Unfortunately, this premise is the sort of thing that raises more questions than can possibly be answered, which may be the reason Dick confined it to a short story. To sustain a full-length feature, Nolfi has created a conflict between Norris’s romance with Elise and the future mapped out for him by the adjustment bureau. Warm, quick, and perceptive, she’s the girl of his dreams, but as Norris eventually learns from the dapper cosmic bureaucrats (who are almost as prone to spoilers as I am), her love will satisfy him enough to quell his political ambitions, which will prevent him from becoming president of the United States, which will keep him from saving the world. Given the bureau’s endless maneuvering to separate the lovers, you have to wonder why they can’t just doctor Norris’s memory as they do everyone else’s, or open a manhole in front of Elise as she’s walking down the street.

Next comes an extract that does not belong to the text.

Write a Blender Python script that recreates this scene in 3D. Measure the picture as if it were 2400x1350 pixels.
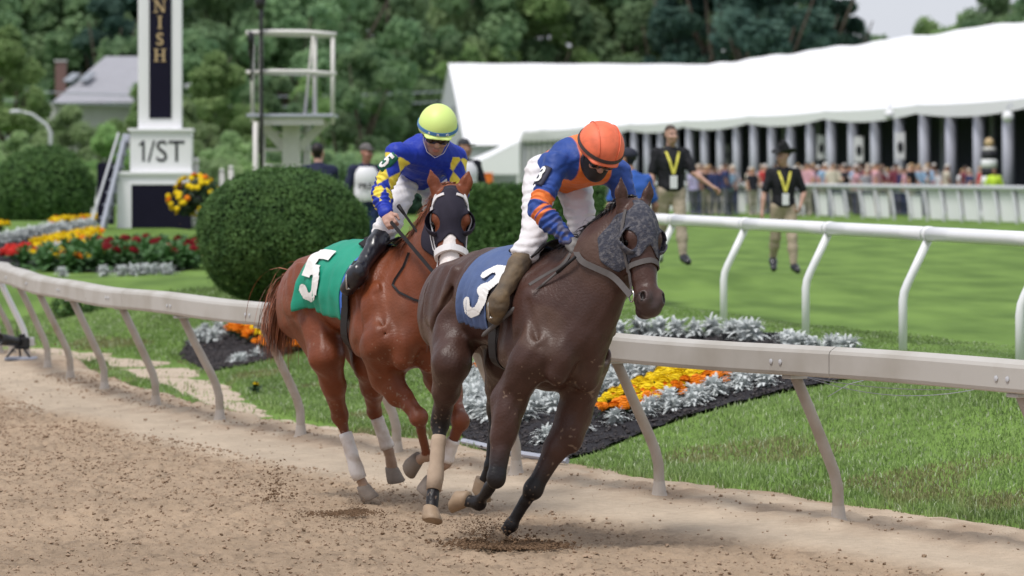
import bpy, math, random
import numpy as np
from mathutils import Vector, Matrix
R = math.radians
S = bpy.context.scene
for o in list(bpy.data.objects): bpy.data.objects.remove(o)
COL = S.collection
rnd = random.Random(7); nr = np.random.RandomState(11)

# ---------------------------------------------------------------- camera, sky, sun, exposure
FPX, CZ, HY = 9600.0, 2.08, 398.0
cam = bpy.data.cameras.new('camera'); camo = bpy.data.objects.new('camera', cam); COL.objects.link(camo)
camo.location = (0, 0, CZ); camo.rotation_euler = (R(90), 0, 0)
cam.sensor_width = 36; cam.lens = 36*FPX/2400; cam.shift_y = -(675-HY)/2400
cam.clip_start = .5; cam.clip_end = 6000
cam.dof.use_dof = True; cam.dof.focus_distance = 23.3; cam.dof.aperture_fstop = 4.0
S.camera = camo
SUN_EL, SUN_AZ = R(64), R(222)          # azimuth clockwise from +Y: high, from behind the camera's left
W = bpy.data.worlds.new('World'); S.world = W; W.use_nodes = True
nt = W.node_tree; nt.nodes.clear()
sky = nt.nodes.new('ShaderNodeTexSky'); sky.sky_type = 'NISHITA'; sky.sun_disc = False
sky.sun_elevation = SUN_EL; sky.sun_rotation = SUN_AZ; sky.dust_density = 3.0; sky.air_density = 1.0
mixn = nt.nodes.new('ShaderNodeMix'); mixn.data_type = 'RGBA'; mixn.inputs[0].default_value = .82
mixn.inputs[7].default_value = (7.9, 8.2, 9.0, 1)                # even overcast cloud
bg = nt.nodes.new('ShaderNodeBackground'); bg.inputs[1].default_value = .054
wo = nt.nodes.new('ShaderNodeOutputWorld')
nt.links.new(sky.outputs[0], mixn.inputs[6]); nt.links.new(mixn.outputs[2], bg.inputs[0]); nt.links.new(bg.outputs[0], wo.inputs[0])
sl = bpy.data.lights.new('sun', 'SUN'); sl.energy = 1.5; sl.angle = R(16); sl.color = (1, .965, .92)
so = bpy.data.objects.new('sun', sl); COL.objects.link(so)
sd = Vector((math.sin(SUN_AZ)*math.cos(SUN_EL), math.cos(SUN_AZ)*math.cos(SUN_EL), math.sin(SUN_EL)))
so.rotation_euler = sd.to_track_quat('Z', 'Y').to_euler(); so.location = (0, 0, 60)
S.view_settings.view_transform = 'Standard'; S.view_settings.look = 'None'
S.view_settings.exposure = 0.92; S.view_settings.gamma = 1; S.view_settings.use_curve_mapping = False

# ---------------------------------------------------------------- helpers
V3 = lambda *a: np.array(a, float)
def nrm(v): v = np.asarray(v, float); return v/np.linalg.norm(v)
def at(px, py, Y): return V3((px-1200)/FPX*Y, Y, CZ-(py-HY)/FPX*Y)
def gp(px, py, z=0.): return at(px, py, FPX*(CZ-z)/(py-HY))
def s2l(c): return tuple(((x/255+.055)/1.055)**2.4 if x > 10 else x/255/12.92 for x in c)

MATS = {}
def mk(name, col, rough=.6, var=.12, scale=12., bump=0., bscale=60., metal=0., attr=False, trans=0., sheen=0., spec=.5, detail=4., col2=None, coat=0., stretch=None, rnd_hue=0., contrast=None, wave=None):
    m = bpy.data.materials.new(name); m.use_nodes = True; t = m.node_tree; N = t.nodes; L = t.links
    b = N['Principled BSDF']; b.inputs['Roughness'].default_value = rough; b.inputs['Metallic'].default_value = metal
    b.inputs['Specular IOR Level'].default_value = spec
    if sheen: b.inputs['Sheen Weight'].default_value = sheen; b.inputs['Sheen Roughness'].default_value = .4
    if coat: b.inputs['Coat Weight'].default_value = coat; b.inputs['Coat Roughness'].default_value = .15
    tc = N.new('ShaderNodeTexCoord'); no = N.new('ShaderNodeTexNoise'); no.inputs['Scale'].default_value = scale; no.inputs['Detail'].default_value = detail
    src = tc.outputs['Object']
    if stretch:
        mp = N.new('ShaderNodeMapping'); mp.inputs['Scale'].default_value = stretch; L.new(src, mp.inputs[0]); src = mp.outputs[0]
    L.new(src, no.inputs['Vector'])
    fac = no.outputs[0]
    if contrast:
        mr = N.new('ShaderNodeMapRange'); mr.inputs[1].default_value = contrast[0]; mr.inputs[2].default_value = contrast[1]; L.new(fac, mr.inputs[0]); fac = mr.outputs[0]
    mx = N.new('ShaderNodeMix'); mx.data_type = 'RGBA'; L.new(fac, mx.inputs[0])
    c = np.array(col[:3]); lo = tuple(c*(1-var))+(1,); hi = tuple(np.minimum(c*(1+var), .95))+(1,)
    if col2 is not None: lo, hi = tuple(col)+(1,), tuple(col2)+(1,)
    mx.inputs[6].default_value = lo; mx.inputs[7].default_value = hi
    out = mx.outputs[2]
    if attr:
        at_ = N.new('ShaderNodeAttribute'); at_.attribute_name = 'Col'
        mx.inputs[6].default_value = (1-var,)*3+(1,); mx.inputs[7].default_value = (1+var,)*3+(1,)
        mu = N.new('ShaderNodeMix'); mu.data_type = 'RGBA'; mu.blend_type = 'MULTIPLY'; mu.inputs[0].default_value = 1
        L.new(at_.outputs[0], mu.inputs[6]); L.new(mx.outputs[2], mu.inputs[7]); out = mu.outputs[2]
    if rnd_hue:
        oi = N.new('ShaderNodeObjectInfo'); hs = N.new('ShaderNodeHueSaturation')
        a = N.new('ShaderNodeMapRange'); a.inputs[3].default_value = .5-rnd_hue; a.inputs[4].default_value = .5+rnd_hue*.6; L.new(oi.outputs['Random'], a.inputs[0]); L.new(a.outputs[0], hs.inputs['Hue'])
        a2 = N.new('ShaderNodeMapRange'); a2.inputs[3].default_value = .75; a2.inputs[4].default_value = 1.25; L.new(oi.outputs['Random'], a2.inputs[0]); L.new(a2.outputs[0], hs.inputs['Value'])
        L.new(out, hs.inputs['Color']); out = hs.outputs[0]
    L.new(out, b.inputs['Base Color'])
    if bump:
        n2 = N.new('ShaderNodeTexNoise'); n2.inputs['Scale'].default_value = bscale; n2.inputs['Detail'].default_value = 5; L.new(src, n2.inputs['Vector'])
        bp = N.new('ShaderNodeBump'); bp.inputs['Strength'].default_value = min(1, bump); bp.inputs['Distance'].default_value = .02*max(1, bump); L.new(n2.outputs[0], bp.inputs['Height']); L.new(bp.outputs[0], b.inputs['Normal'])
    if trans:
        tr = N.new('ShaderNodeBsdfTranslucent'); L.new(out, tr.inputs[0]); ms = N.new('ShaderNodeMixShader'); ms.inputs[0].default_value = trans
        L.new(b.outputs[0], ms.inputs[1]); L.new(tr.outputs[0], ms.inputs[2]); L.new(ms.outputs[0], N['Material Output'].inputs[0])
    MATS[name] = m; return m

def wloc(o):
    v = Vector((0, 0, 0))
    while o: v += o.location; o = o.parent
    return np.array(v)
def tag(o, label=None, cat=None, group=None, kind=None):
    if label: o['label'] = label
    if cat: o['category'] = cat
    if group: o['group'] = group
    if kind: o['kind'] = kind
    return o
def empty(name, loc, label=None, cat=None, group=None, parent=None):
    o = bpy.data.objects.new(name, None); COL.objects.link(o); o.empty_display_size = .2
    o.location = Vector(loc)-(Vector(wloc(parent)) if parent else Vector((0, 0, 0))); o.parent = parent
    return tag(o, label, cat, group)
def fastmesh(name, v, f, smooth=True, cols=None):
    v = np.ascontiguousarray(v, np.float32); me = bpy.data.meshes.new(name)
    if isinstance(f, np.ndarray):
        n, k = f.shape; me.vertices.add(len(v)); me.vertices.foreach_set('co', v.ravel())
        me.loops.add(n*k); me.loops.foreach_set('vertex_index', f.ravel().astype(np.int32))
        me.polygons.add(n); me.polygons.foreach_set('loop_start', np.arange(0, n*k, k, dtype=np.int32))
        try: me.polygons.foreach_set('loop_total', np.full(n, k, np.int32))
        except Exception: pass
        me.update(calc_edges=True)
    else:
        me.from_pydata([tuple(map(float, p)) for p in v], [], [tuple(map(int, q)) for q in f]); me.update()
    me.polygons.foreach_set('use_smooth', np.full(len(me.polygons), smooth))
    if cols is not None:
        a = me.color_attributes.new('Col', 'FLOAT_COLOR', 'POINT')
        c4 = np.ones((len(v), 4), np.float32); c4[:, :3] = cols; a.data.foreach_set('color', c4.ravel())
    me.validate(); return me
def obj(name, v, f, mat, parent=None, smooth=True, cols=None, origin=None, **kw):
    """one mesh object; v in world coordinates"""
    v = np.asarray(v, float)
    base = wloc(parent) if parent else np.zeros(3)
    if origin is None: origin = base if parent else np.array([*(v.min(0)+v.max(0))[:2]/2, v.min(0)[2]])
    me = fastmesh(name, v-np.asarray(origin), f, smooth, cols); o = bpy.data.objects.new(name, me)
    me.materials.append(MATS[mat] if isinstance(mat, str) else mat); COL.objects.link(o)
    o.location = Vector(np.asarray(origin)-base); o.parent = parent
    return tag(o, **kw)
def copy_tree(o, parent=None, loc=None, rz=None, sc=None):
    c = o.copy(); COL.objects.link(c); c.parent = parent
    if loc is not None: c.location = Vector(loc)
    if rz is not None: c.rotation_euler = (0, 0, rz)
    if sc is not None: c.scale = (sc,)*3 if np.isscalar(sc) else sc
    for ch in list(o.children): copy_tree(ch, c)
    return c

class MB:
    def __init__(s): s.v = []; s.f = []
    def add(s, v, f):
        n = len(s.v); s.v += [np.asarray(p, float) for p in v]; s.f += [tuple(i+n for i in q) for q in f]; return s
    def box(s, c, d, R3=None, bev=0):
        c = np.asarray(c, float); h = np.asarray(d, float)/2; R3 = np.eye(3) if R3 is None else R3   # R3 columns = axes
        if bev == 0:
            v = [c+R3@(h*np.array(q)) for q in [(-1,-1,-1),(1,-1,-1),(1,1,-1),(-1,1,-1),(-1,-1,1),(1,-1,1),(1,1,1),(-1,1,1)]]
            return s.add(v, [(0,3,2,1),(4,5,6,7),(0,1,5,4),(1,2,6,5),(2,3,7,6),(3,0,4,7)])
        b = min(bev, h.min()*.9); v = []; 
        for z, k in ((-h[2], b), (-h[2]+b, 0), (h[2]-b, 0), (h[2], b)):
            for x, y in ((-h[0]+k+0, -h[1]+k+b*(k==0)), (-h[0]+k+b*(k==0), -h[1]+k), (h[0]-k-b*(k==0), -h[1]+k), (h[0]-k, -h[1]+k+b*(k==0)), (h[0]-k, h[1]-k-b*(k==0)), (h[0]-k-b*(k==0), h[1]-k), (-h[0]+k+b*(k==0), h[1]-k), (-h[0]+k, h[1]-k-b*(k==0))):
                v.append(c+R3@np.array((x, y, z)))
        f = [tuple(range(7, -1, -1)), tuple(range(24, 32))]
        for l in range(3):
            for i in range(8): j = (i+1) % 8; f.append((l*8+i, l*8+j, l*8+8+j, l*8+8+i))
        return s.add(v, f)
    def tube(s, pts, r, n=8, cap=True, prof=None, up=None):
        pts = [np.asarray(p, float) for p in pts]; m = len(pts); r = [r]*m if np.isscalar(r) else r
        if prof is None: prof = [(math.cos(2*math.pi*i/n), math.sin(2*math.pi*i/n)) for i in range(n)]
        n = len(prof); v = []; U = None
        for i, p in enumerate(pts):
            t = pts[min(i+1, m-1)]-pts[max(i-1, 0)]; t = t/(np.linalg.norm(t)+1e-9)
            if up is not None: U = np.asarray(up, float)
            elif U is None: U = np.array((0, 0, 1.)) if abs(t[2]) < .9 else np.array((1., 0, 0))
            A = np.cross(U, t); A /= np.linalg.norm(A)+1e-9; B = np.cross(t, A); U = B if up is None else U
            for a, b in prof: v.append(p+r[i]*(a*A+b*B))
        f = []
        for i in range(m-1):
            for j in range(n): k = (j+1) % n; f.append((i*n+j, i*n+k, i*n+n+k, i*n+n+j))
        if cap: f += [tuple(range(n-1, -1, -1)), tuple(range((m-1)*n, m*n))]
        return s.add(v, f)
    def lathe(s, c, prof, n=16, axis=(0, 0, 1), sx=1., sy=1., ref=None):
        ax = nrm(axis); ref = np.array((1., 0, 0)) if ref is None else np.asarray(ref, float)
        if abs(ax@nrm(ref)) > .95: ref = np.array((0, 1., 0))
        A = nrm(ref-ax*(ref@ax)); B = np.cross(ax, A); c = np.asarray(c, float); v = []
        for r, z in prof:
            for j in range(n): a = 2*math.pi*j/n; v.append(c+ax*z+A*r*sx*math.cos(a)+B*r*sy*math.sin(a))
        m = len(prof); f = []
        for i in range(m-1):
            for j in range(n): k = (j+1) % n; f.append((i*n+j, i*n+k, i*n+n+k, i*n+n+j))
        f += [tuple(range(n-1, -1, -1)), tuple(range((m-1)*n, m*n))]
        return s.add(v, f)
    def prism(s, poly, d0, d1, M):      # poly 2-D, extruded d0..d1 ; M maps (x,y,z)->world
        n = len(poly); v = [M(x, y, d0) for x, y in poly]+[M(x, y, d1) for x, y in poly]
        return s.add(v, [tuple(range(n-1, -1, -1)), tuple(range(n, 2*n))]+[(i, (i+1) % n, n+(i+1) % n, n+i) for i in range(n)])
    def build(s, name, mat, parent=None, smooth=False, **kw): return obj(name, np.array(s.v), s.f, mat, parent, smooth, **kw)
def axes(fwd, up=(0, 0, 1)):
    f = nrm(fwd); u = np.asarray(up, float); l = nrm(np.cross(u, f)); return np.array([f, l, np.cross(f, l)]).T     # columns fwd,left,up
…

The idea of a perfect love that can’t be allowed to bloom keeps The Adjustment Bureau aloft for much of its running time, but the movie turns incoherent once Nolfi bows to the commercial requirements of an action-packed climax and a happy ending. Suffering from an attack of conscience, the adjuster who’s been monitoring Norris (Anthony Mackie) tells him how to circumvent the bureau and make his case directly to the godlike Chairman, which involves dashing through a series of doors while covering one’s head at all times and turning the door handles counterclockwise (got that?). With Elise in tow, Norris bursts through one door after another, crossing magically from a city courthouse to Yankee Stadium to Sixth Avenue to the Statue of Liberty as the adjusters follow in hot pursuit. This baffling chase scene ends on the roof of a skyscraper, where the lovers learn that the Chairman has revised his master plan and blessed their union after all. The whole ordeal, we learn, was only a test. This leads us to the final unanswerable question: why are we watching this, exactly?